Not even once per month. I get one now and then with some rainfalls, I suspect somewhere in the laundry room (a hut in the patio) there is some fault or faulty equipment.

Reply to
Carlos E.R.
[snip]

Not so easy if you have a whole house protector. You have to find the device that caused the trip. Maybe find a flashlight first.

Reply to
Mark Lloyd

That's one advantage to a local GFI outlet. You're right there.

Reply to
John Larkin

None of those do, essentially because the insulators have an inverted section at the bottom of each bulge which never gets wet in that situation.

And you never get line dropouts in that situation.

Reply to
Rod Speed

I have fuses, I was speaking for the sissy majority.

My parents have one, it's not tripped since they moved there in 2005, even when my dad touched live plug prongs (because they can't detect live to neutral shocks).

Why would it trip for that?

Reply to
Commander Kinsey

Just replace it with a fuse.

Reply to
Commander Kinsey

I don't understand, surely there's continuous water from the live to the ground? It's lying in wet grass!

Why be cautious if there's a breaker?

Reply to
Commander Kinsey

Not sure what's wrong with your penis, but I produce a continuous stream.

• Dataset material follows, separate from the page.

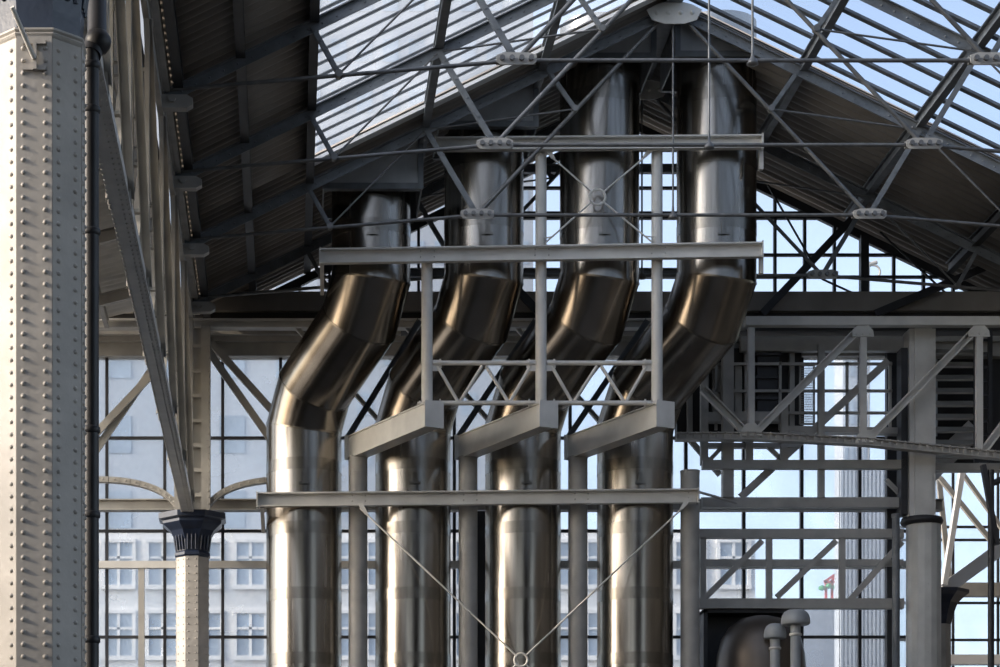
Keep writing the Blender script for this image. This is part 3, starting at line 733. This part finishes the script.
one(MB().box(X(886, 53.9), X(897, 53.9), 53.8, 54.0, 0, Z(350, 53.9)), 'dark_post', M['dark'], 'tall flat black post just left of the right column', 'post')
# louvre stack right of column
r = thing('louvre_panel', W(935, 470, 54), 'stack of brown metal louvres right of the upper column', 'louvre')
MB().box(X(933, 54.4), X(1080, 54.4), 54.4, 54.6, Z(470, 54.4), Z(345, 54.4)).build('back_panel', M['darkwall'], r)
lv = MB()
for k in range(9):
    py = 352+k*13; p = W(933, py, 54); q = W(974, py, 54); lv.bar(p, q, .3, .05, (0,-.6,1))
lv.build('slats', M['cream'], r)
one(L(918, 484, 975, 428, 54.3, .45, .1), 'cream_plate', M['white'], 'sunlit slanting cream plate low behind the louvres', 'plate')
r = thing('ladder_frame', W(985, 470, 53.6), 'dark ladder-like lattice post at the right edge', 'lattice post')
for px in (976, 990): L(px, 470, px, 330, 53.7, .09, .09).build('stile', M['dark'], r)
for k in range(10): L(976, 340+k*13.5, 990, 340+k*13.5, 53.7, .05, .05).build('rung', M['dark'], r)
# black duct housing, bottom right
r = thing('duct_housing', W(702, 667, 53), 'black open housing around the big dark round duct, bottom right', 'housing')
hb_ = MB().box(X(702, 53.9), X(797, 53.9), 53.85, 54.0, 0, Z(611, 53.9)).box(X(702, 53.4), X(706, 53.4), 53.2, 53.9, 0, Z(611, 53.4)).box(X(702, 53.4), X(797, 53.4), 53.2, 53.9, Z(614, 53.4), Z(610, 53.4))
hb_.build('casing', M['dark'], r)
el = MB(); cxx = X(760, 53); cyy = 53.0; rr_ = .98
rg = []
for k in range(11):
    a_ = k/10*PI/2; c = Vector((cxx, cyy+.45, Z(672, 53)))
    rg.append([c+Vector((rr_*math.cos(2*PI*j/32), -.0, 0))*math.cos(0)+Vector((0, -math.sin(a_)*rr_*.5, math.cos(a_)*0))+Vector((0, rr_*.35*math.sin(2*PI*j/32)*0, rr_*math.sin(2*PI*j/32))) for j in range(32)])
el2 = MB(); prof = [(1.0, 3.0), (1.0, .0), (.995, -.25), (.93, -.5), (.75, -.72), (.45, -.82), (.01, -.85)]
c = Vector((cxx, 53.0, Z(665, 53)))
MB().lathe((cxx, 53.05, 0), [(.96, 0), (.96, Z(668, 53)), (.94, Z(655, 53)), (.86, Z(640, 53)), (.70, Z(628, 53)), (.45, Z(620, 53)), (.2, Z(617, 53)), (.01, Z(616.5, 53))], 36).build('domed_drum', M['band'], r) if False else None
tk = thing('round_duct', (cxx, 53.0, 0), 'big dark metal duct with a domed top in the black housing, bottom right', 'duct')
MB().lathe((cxx, 52.9, 0), [(.98, 0), (.98, Z(668, 53)), (.955, Z(655, 53)), (.87, Z(640, 53)), (.70, Z(628, 53)), (.45, Z(620, 53)), (.2, Z(617, 53)), (.01, Z(616.5, 53))], 40).build('drum', M['drum'], tk)
# mushroom vents
def vent(px, pyt, hr, Y, label, pz):
    r = thing('vent_pipe', (X(px, Y), Y, 0), label, 'vent')
    x = X(px, Y); zt2 = Z(pyt, Y)
    MB().tube((x, Y, 0), (x, Y, zt2-.15), .11, 16).build('pipe', M['vent'], r)
    MB().lathe((x, Y, zt2), [(.12,-.34),(hr*.95,-.34),(hr,-.31),(hr,-.24),(hr*.93,-.14),(hr*.78,-.07),(hr*.5,-.02),(.01,.0)], 24).build('hood', M['vent'], r)
    MB().lathe((x, Y, zt2-.55), [(.11,-.03),(.135,-.02),(.135,.02),(.11,.03)], 16).build('collar', M['frame'], r)
vent(795.5, 609, .31, 51.6, 'taller grey vent pipe with mushroom hood, bottom right', 0)
vent(775, 623, .24, 51.9, 'shorter grey vent pipe with mushroom hood beside the taller one', 0)
for i, (x_, x2_) in enumerate(((356, 420), (466, 536), (576, 648))):
    d = ('left of the second duct', 'left of the third duct', 'left of the rightmost duct')[i]
    one(MB().chan(W(x_-9, 439, 53.25), W(x2_, 320, 53.25), .1, .13), 'back_brace', M['truss'], 'dark slanting brace seen in the gap '+d, 'brace', 'back braces')
    one(MB().chan(W(x_-59, 328, 53.5), W(x_+40, 440, 53.5), .1, .1), 'back_brace', M['frame'], 'pale slanting brace seen in the gap '+d, 'brace', 'back braces')
one(MB().box(X(476, 53.7), X(488, 53.7), 53.6, 53.9, 0, Z(512, 53.7)), 'dark_post', M['dark'], 'flat black upright behind the gap between second and third ducts', 'post')
# right end bay with cream struts
YD = 60.0
r = sempty('window_5', W(936, 668, YD))
MB().add([W(900, 980, YD), W(1080, 980, YD), W(1080, 440, YD), W(900, 440, YD)], [(0,1,2,3)]).build('glass_sheet', M['hazeglass'], r)
b = MB()
for px in (953, 998, 1043): b.bar(W(px, 980, YD), W(px, 440, YD), .06, .06)
for py in (527, 540, 603, 640): b.bar(W(900, py, YD), W(1080, py, YD), .06, .06)
b.build('glazing_bars', M['dark'], r)
struct(L(930, 590, 1080, 590, YD-.4, .33, .3), 'trim_8', M['cream'])
struct(L(930, 660, 1080, 660, YD-.4, .24, .3), 'trim_9', M['white'])
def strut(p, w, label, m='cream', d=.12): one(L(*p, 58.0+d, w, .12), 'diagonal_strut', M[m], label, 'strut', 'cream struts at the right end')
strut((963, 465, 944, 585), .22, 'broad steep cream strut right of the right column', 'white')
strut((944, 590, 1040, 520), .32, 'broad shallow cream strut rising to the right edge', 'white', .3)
strut((940, 478, 1000, 552), .11, 'thin cream strut falling to the right behind the broad ones', 'cream', .6)
strut((960, 470, 1010, 540), .09, 'thinnest cream strut falling to the right edge', 'cream', .9)
strut((937, 462, 950, 585), .1, 'thin steep cream strut hugging the right column', 'cream', 1.2)
c7 = W(945, 625, 57); r = thing('iron_column', (X(942, 57), 57, 0), 'farther column mostly hidden by right column, only its navy capital showing', 'column')
MB().lathe((X(938, 57), 57, 0), [(.3, 0), (.3, Z(625, 57))], 8, PI/8, False).build('shaft', M['column'], r)
MB().lathe((X(938, 57), 57, Z(625, 57)), [(.3,0),(.34,.2),(.46,.5),(.62,.65),(.72,.72),(.72,.8)], 8, PI/8, False).build('capital', M['navy'], r)
r = thing('dark_pipe', (X(993, 52), 52, 0), 'thin black upright pipe at the right edge', 'pipe')
MB().tube((X(991, 52), 52, 0), (X(991, 52), 52, Z(470, 52)), .07, 12).build('pipe', M['dark'], r)
MB().bar(W(983, 465, 52), W(997, 545, 52), .1, .14).build('bracket_arm', M['dark'], r)
MB().tube(W(991, 484, 52), W(1010, 476, 52), .07, 10).build('branch', M['dark'], r)
one(L(934, 468, 1080, 468, 53.5, .16, .3), 'steel_beam', M['grey'], 'grey beam under the louvres right of the column', 'beam')
one(L(740, 345, 905, 345, 53.6, .3, .2), 'steel_beam', M['grey'], 'grey deep beam under the girder top chord, over the dark housing', 'beam')

# ---------------------------------------------------------------- outside
def facade(name, x0, x1, Y, z1, nx_, nz_, m, label, ww=.55, wh=.6, z0=0, frames=True, depth=12):
    r = thing(name, ((x0+x1)/2, Y, 0), label, 'building')
    MB().box(x0, x1, Y, Y+depth, 0, z1).build('wall', m, r)
    cw = (x1-x0)/nx_; ch = (z1-z0)/nz_; g = MB(); f = MB()
    for i in range(nx_):
        for j in range(nz_):
            xc = x0+(i+.5)*cw; zc = z0+(j+.5)*ch; a_ = cw*ww/2; h = ch*wh/2
            g.box(xc-a_, xc+a_, Y-.04, Y+.02, zc-h, zc+h)
            if frames:
                f.box(xc-a_-.12, xc-a_, Y-.12, Y, zc-h, zc+h); f.box(xc+a_, xc+a_+.12, Y-.12, Y, zc-h, zc+h)
                f.box(xc-.05, xc+.05, Y-.1, Y-.03, zc-h, zc+h); f.box(xc-a_-.12, xc+a_+.12, Y-.14, Y, zc+h, zc+h+.12); f.box(xc-a_-.12, xc+a_+.12, Y-.2, Y, zc-h-.15, zc-h)
                f.box(xc-a_, xc+a_, Y-.1, Y-.03, zc+h*.3-.04, zc+h*.3+.04)
    tag(g.build('windows', M['win_out'], r), kind='stuff') if nx_*nz_ > 100 else g.build('windows', M['win_out'], r)
    if frames: f.build('window_frames', M['white'], r)
facade('office_building', -24, 1.5, 120, 60, 9, 16, M['facade'], 'pale blue-grey office block outside, behind the left windows', .45, .5, frames=False)
facade('low_building', -14, 16, 82, 16.5, 20, 6, M['white'], 'white low building with framed windows outside, behind the lower left windows', .62, .6, z0=2)
facade('glass_tower', 1, 19.5, 190, 120, 9, 30, M['facade2'], 'tall hazy tower outside, seen through the left glass roof', .6, .45, frames=False)
facade('slim_tower', X(843, 95), X(868, 95), 95, 26.3, 4, 14, M['facade'], 'slim pale tower outside, seen past the gallery at right', .5, .5, frames=False, depth=1.5)
r = thing('ribbed_shed', (X(870, 70), 70, 0), 'white ribbed shed outside, left of the right column', 'building')
sb = MB(); k = 0
while k < 12:
    px = 840+k*4; sb.box(X(px, 70), X(px+2.6, 70), 69.9, 70.1, 0, Z(468, 70)); k += 1
sb.box(X(840, 70), X(890, 70), 70, 70.5, 0, Z(470, 70)); sb.build('wall', M['facade'], r)
r = thing('red_kiosk', (X(838, 100), 100, 0), 'small red framed kiosk with a pointed roof far outside', 'kiosk')
kb = MB()
for px in (826, 832, 838, 844, 850): kb.bar(W(px, 608, 100), W(px, 582, 100), .1, .1)
for (a_, b_) in (((824,582),(837.5,573)), ((837.5,573),(852,582)), ((824,582),(852,582)), ((831,582),(837.5,573)), ((845,582),(837.5,573))): kb.bar(W(*a_, 100), W(*b_, 100), .1, .1)
kb.build('frame', M['red'], r)
kg = MB()
for px, py in ((822,588), (829,586), (836,587), (847,588), (853,590)): kg.lathe(W(px, py, 99.8), [(.01,-.12),(.14,-.06),(.16,0),(.1,.08),(.01,.12)], 8)
kg.build('garland', M['green'], r)
r = thing('flat_roof_building', (X(810, 98), 98, 0), 'low pale grey flat topped building outside, under the red kiosk', 'building')
MB().box(X(784, 98), X(858, 98), 98, 101.5, 0, Z(604, 98)).build('wall', M['facade2'], r)
MB().box(X(783, 98), X(859, 98), 97.9, 101.6, Z(604, 98), Z(600, 98)).build('roof', M['facade'], r)
r = thing('mast', (X(868, 120), 120, 0), 'thin lamp mast outside, behind the gable window', 'mast')
MB().tube((X(868, 120), 120, 0), W(868, 262, 120), .1, 8).tube(W(868, 265, 120), W(877, 262, 120), .1, 8).build('pole', M['grey'], r)
MB().torus(W(873, 272, 120), .35, .06).build('ring', M['grey'], r)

And of course it couldn't kill you, your legs are not a vital organ.

Reply to
Commander Kinsey

What can I tell you? I've been doing this for 20 years, all winter, all summer, rain, snow. I only pick it up to use the lawnmower or weedwacker and then I drop it wherever I am when I diconnect it. After a few days the grass grows and you can't see it.

The breaker might break. That is, not work.

Reply to
micky

I'm guessing the connector's connections are quite a bit inset and the water doesn't flow into them.

Never known of that happening, despite the bullshit on them about test weekly. Seriously? Turn all the power off in your house every week? I'm guessing only OCD folk actually do it.